A relação entre o futebol e as empresas de apostas começa a ser um fenómeno cada vez mais evidente também no futebol português. A partir desta época, e até 2025/26, o primeiro escalão de futebol masculino vai chamar-se Liga Bwin. O acordo celebrado entre a Liga e a casa de apostas é milionário e o mais expressivo de sempre. É o cartão-de-visitas para um campeonato em que as casas de apostas dominam. Dos 18 clubes primodivisionários, 11 têm como patrocinador principal uma casa de apostas. Vitória SC e Moreirense FC, a par do Famalicão e Boavista, contam com o logótipo da empresa Placard em destaque na camisola; Sporting, Braga e Marítimo são da equipa Betano; Estoril, Paços de Ferreira e Santa Clara estão associados à empresa Sol Verde; e nas camisolas do Belenenses SAD está a Betway. Há ainda a registar a associação – com o logótipo visível em menor dimensão na manga ou em outra zona da camisola – de mais cinco clubes com empresas de apostas. No total, 16 clubes (de 18) da Liga Bwin dão visibilidade a empresas de apostas.

Quase todas as equipas da primeira divisão portuguesa assinaram com empresas de apostas. O confronto entre Porto e Portimonense será o único sem referências a casas de apostas.

Na Turquia, em Itália e em Espanha, a proibição da publicidade de empresas de apostas a clubes de futebol já é uma realidade. O governo inglês estuda fazê-lo a partir de 2023. E Portugal deve decidir o que quer do futuro. O futebol tem a obrigação de estudar as implicações, especialmente na comunidade jovem – e mais vulnerável –, de se envolver de forma tão íntima com as empresas de apostas para depois tomar uma decisão informada e séria para o futuro. Deve o espaço comercial mais importante da camisola de futebol – tanto da perspetiva comercial como histórica – legitimar e incentivar as apostas?

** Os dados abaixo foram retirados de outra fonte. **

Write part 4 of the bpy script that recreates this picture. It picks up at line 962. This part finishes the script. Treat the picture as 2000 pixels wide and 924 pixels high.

No futebol moderno em tudo que tudo é vendável – sejam centímetros na camisola, nome de torneios e competições ou o nome dos estádios e das bancadas –, convém não esquecer que os clubes devem, antes de tudo, cumprir o papel social de zelar pelo bem-estar da comunidade. Afinal, sem a comunidade nenhum clube existia e nenhum clube se mantém.